2 thoughts on “Urgent Advice to the Mainstream Media in the Event of Raqqa Being Retaken

  1. Dear Russ,

    I believe there is a misunderstanding here. Since Obama and Putin have come to the agreement to cooperate and end the proxy, excuse me, the civil war in Syria, we are facing the difficult task to tune down the tone without letting the public notice it. We have currently scaled down from deep red to firm orange and are intending to keep this level.

    “Russian aggression” and Putin as the incarnation of Satan himself were all part of the deep red narrative.
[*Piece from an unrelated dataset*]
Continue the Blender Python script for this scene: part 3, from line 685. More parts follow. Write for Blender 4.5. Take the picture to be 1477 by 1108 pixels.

Not only are we not using these terms any more, we have furthermore shifted from a 100% usage of the wordings “Assad regime” and “Regime’s army” to a 50/50 usage of those and the neutral terms “Syrian army” and “Syrian government”. This is also the reason why we mentioned Palmyra.

    Secondly, we are facing the danger of Assad getting reelected in a couple of month and our only hope is, that by that time the public has forgotten about all that “butcher Assad” and “barrel bomb” stuff, so we can smoothly mention his reelection on page 36, like you suggested and quickly move on.

    We are still intending to sell the liberation of Raqqa as a partial success of the US led coalition, but nothing major here as well (and don’t worry, we won’t call it liberation, you are not dealing with amateurs here). Just like you said, letting things fizzle out is the imperative at the moment. As you know, should things change, we can switch back to hysteria within the blink of an eye.

    Thank you for your suggestions, your feedback is always welcome.